*RAW DATA:*
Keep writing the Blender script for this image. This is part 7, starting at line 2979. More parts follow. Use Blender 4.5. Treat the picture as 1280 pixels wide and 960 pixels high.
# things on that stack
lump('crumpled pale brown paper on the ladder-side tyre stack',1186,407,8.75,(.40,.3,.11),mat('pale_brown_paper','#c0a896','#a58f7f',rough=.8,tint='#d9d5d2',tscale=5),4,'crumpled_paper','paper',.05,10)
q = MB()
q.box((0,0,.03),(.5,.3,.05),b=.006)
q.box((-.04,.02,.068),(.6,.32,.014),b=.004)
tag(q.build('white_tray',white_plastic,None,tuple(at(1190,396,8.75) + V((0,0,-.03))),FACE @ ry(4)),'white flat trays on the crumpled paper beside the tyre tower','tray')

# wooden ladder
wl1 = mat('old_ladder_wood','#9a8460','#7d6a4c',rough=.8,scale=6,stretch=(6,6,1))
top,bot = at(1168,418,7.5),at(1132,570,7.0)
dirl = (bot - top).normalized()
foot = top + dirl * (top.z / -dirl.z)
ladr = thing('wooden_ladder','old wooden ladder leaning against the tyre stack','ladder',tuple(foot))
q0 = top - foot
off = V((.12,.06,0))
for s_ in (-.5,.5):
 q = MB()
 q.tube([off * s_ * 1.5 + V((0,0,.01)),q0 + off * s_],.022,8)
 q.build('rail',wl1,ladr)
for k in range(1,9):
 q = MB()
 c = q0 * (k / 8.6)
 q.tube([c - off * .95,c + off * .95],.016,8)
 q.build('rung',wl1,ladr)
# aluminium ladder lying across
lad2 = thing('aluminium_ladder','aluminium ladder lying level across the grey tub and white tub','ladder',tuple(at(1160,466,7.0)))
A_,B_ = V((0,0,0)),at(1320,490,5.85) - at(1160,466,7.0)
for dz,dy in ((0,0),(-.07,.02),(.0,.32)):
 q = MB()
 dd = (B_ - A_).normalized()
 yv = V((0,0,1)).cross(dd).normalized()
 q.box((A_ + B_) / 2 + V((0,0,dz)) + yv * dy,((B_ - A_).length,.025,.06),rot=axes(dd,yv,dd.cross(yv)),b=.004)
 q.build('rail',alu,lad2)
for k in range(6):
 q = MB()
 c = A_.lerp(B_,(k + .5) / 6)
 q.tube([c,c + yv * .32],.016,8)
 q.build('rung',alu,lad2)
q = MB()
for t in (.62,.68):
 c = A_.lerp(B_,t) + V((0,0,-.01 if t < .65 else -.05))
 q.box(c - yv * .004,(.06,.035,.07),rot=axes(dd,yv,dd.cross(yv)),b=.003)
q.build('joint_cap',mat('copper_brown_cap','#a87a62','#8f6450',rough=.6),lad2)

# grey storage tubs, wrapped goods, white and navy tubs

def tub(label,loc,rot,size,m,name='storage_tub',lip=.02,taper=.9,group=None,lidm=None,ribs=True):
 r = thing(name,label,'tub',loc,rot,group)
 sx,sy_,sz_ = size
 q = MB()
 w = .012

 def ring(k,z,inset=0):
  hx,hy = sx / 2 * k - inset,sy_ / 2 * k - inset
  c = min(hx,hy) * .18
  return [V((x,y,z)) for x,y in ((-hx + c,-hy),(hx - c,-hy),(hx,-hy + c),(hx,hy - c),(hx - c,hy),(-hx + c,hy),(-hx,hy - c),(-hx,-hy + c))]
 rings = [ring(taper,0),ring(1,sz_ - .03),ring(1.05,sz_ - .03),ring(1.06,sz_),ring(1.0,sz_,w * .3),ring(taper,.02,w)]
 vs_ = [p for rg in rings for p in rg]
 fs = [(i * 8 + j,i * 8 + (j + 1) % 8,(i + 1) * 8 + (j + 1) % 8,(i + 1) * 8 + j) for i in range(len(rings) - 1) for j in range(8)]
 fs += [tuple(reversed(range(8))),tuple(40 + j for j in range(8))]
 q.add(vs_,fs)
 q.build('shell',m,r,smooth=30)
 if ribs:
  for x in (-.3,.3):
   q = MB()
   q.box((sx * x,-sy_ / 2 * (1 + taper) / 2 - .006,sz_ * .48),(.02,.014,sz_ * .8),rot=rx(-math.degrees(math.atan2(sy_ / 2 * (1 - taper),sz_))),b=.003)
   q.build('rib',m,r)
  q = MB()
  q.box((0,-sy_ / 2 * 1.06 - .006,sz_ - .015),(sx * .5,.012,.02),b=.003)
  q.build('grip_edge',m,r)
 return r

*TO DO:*
Extract the complete listing above, reproducing each line exactly.

*COMPLETE OUTPUT:*
Keep writing the Blender script for this image. This is part 7, starting at line 2979. More parts follow. Use Blender 4.5. Treat the picture as 1280 pixels wide and 960 pixels high.
# things on that stack
lump('crumpled pale brown paper on the ladder-side tyre stack',1186,407,8.75,(.40,.3,.11),mat('pale_brown_paper','#c0a896','#a58f7f',rough=.8,tint='#d9d5d2',tscale=5),4,'crumpled_paper','paper',.05,10)
q = MB()
q.box((0,0,.03),(.5,.3,.05),b=.006)
q.box((-.04,.02,.068),(.6,.32,.014),b=.004)
tag(q.build('white_tray',white_plastic,None,tuple(at(1190,396,8.75) + V((0,0,-.03))),FACE @ ry(4)),'white flat trays on the crumpled paper beside the tyre tower','tray')

# wooden ladder
wl1 = mat('old_ladder_wood','#9a8460','#7d6a4c',rough=.8,scale=6,stretch=(6,6,1))
top,bot = at(1168,418,7.5),at(1132,570,7.0)
dirl = (bot - top).normalized()
foot = top + dirl * (top.z / -dirl.z)
ladr = thing('wooden_ladder','old wooden ladder leaning against the tyre stack','ladder',tuple(foot))
q0 = top - foot
off = V((.12,.06,0))
for s_ in (-.5,.5):
 q = MB()
 q.tube([off * s_ * 1.5 + V((0,0,.01)),q0 + off * s_],.022,8)
 q.build('rail',wl1,ladr)
for k in range(1,9):
 q = MB()
 c = q0 * (k / 8.6)
 q.tube([c - off * .95,c + off * .95],.016,8)
 q.build('rung',wl1,ladr)
# aluminium ladder lying across
lad2 = thing('aluminium_ladder','aluminium ladder lying level across the grey tub and white tub','ladder',tuple(at(1160,466,7.0)))
A_,B_ = V((0,0,0)),at(1320,490,5.85) - at(1160,466,7.0)
for dz,dy in ((0,0),(-.07,.02),(.0,.32)):
 q = MB()
 dd = (B_ - A_).normalized()
 yv = V((0,0,1)).cross(dd).normalized()
 q.box((A_ + B_) / 2 + V((0,0,dz)) + yv * dy,((B_ - A_).length,.025,.06),rot=axes(dd,yv,dd.cross(yv)),b=.004)
 q.build('rail',alu,lad2)
for k in range(6):
 q = MB()
 c = A_.lerp(B_,(k + .5) / 6)
 q.tube([c,c + yv * .32],.016,8)
 q.build('rung',alu,lad2)
q = MB()
for t in (.62,.68):
 c = A_.lerp(B_,t) + V((0,0,-.01 if t < .65 else -.05))
 q.box(c - yv * .004,(.06,.035,.07),rot=axes(dd,yv,dd.cross(yv)),b=.003)
q.build('joint_cap',mat('copper_brown_cap','#a87a62','#8f6450',rough=.6),lad2)

# grey storage tubs, wrapped goods, white and navy tubs

def tub(label,loc,rot,size,m,name='storage_tub',lip=.02,taper=.9,group=None,lidm=None,ribs=True):
 r = thing(name,label,'tub',loc,rot,group)
 sx,sy_,sz_ = size
 q = MB()
 w = .012

 def ring(k,z,inset=0):
  hx,hy = sx / 2 * k - inset,sy_ / 2 * k - inset
  c = min(hx,hy) * .18
  return [V((x,y,z)) for x,y in ((-hx + c,-hy),(hx - c,-hy),(hx,-hy + c),(hx,hy - c),(hx - c,hy),(-hx + c,hy),(-hx,hy - c),(-hx,-hy + c))]
 rings = [ring(taper,0),ring(1,sz_ - .03),ring(1.05,sz_ - .03),ring(1.06,sz_),ring(1.0,sz_,w * .3),ring(taper,.02,w)]
 vs_ = [p for rg in rings for p in rg]
 fs = [(i * 8 + j,i * 8 + (j + 1) % 8,(i + 1) * 8 + (j + 1) % 8,(i + 1) * 8 + j) for i in range(len(rings) - 1) for j in range(8)]
 fs += [tuple(reversed(range(8))),tuple(40 + j for j in range(8))]
 q.add(vs_,fs)
 q.build('shell',m,r,smooth=30)
 if ribs:
  for x in (-.3,.3):
   q = MB()
   q.box((sx * x,-sy_ / 2 * (1 + taper) / 2 - .006,sz_ * .48),(.02,.014,sz_ * .8),rot=rx(-math.degrees(math.atan2(sy_ / 2 * (1 - taper),sz_))),b=.003)
   q.build('rib',m,r)
  q = MB()
  q.box((0,-sy_ / 2 * 1.06 - .006,sz_ - .015),(sx * .5,.012,.02),b=.003)
  q.build('grip_edge',m,r)
 return r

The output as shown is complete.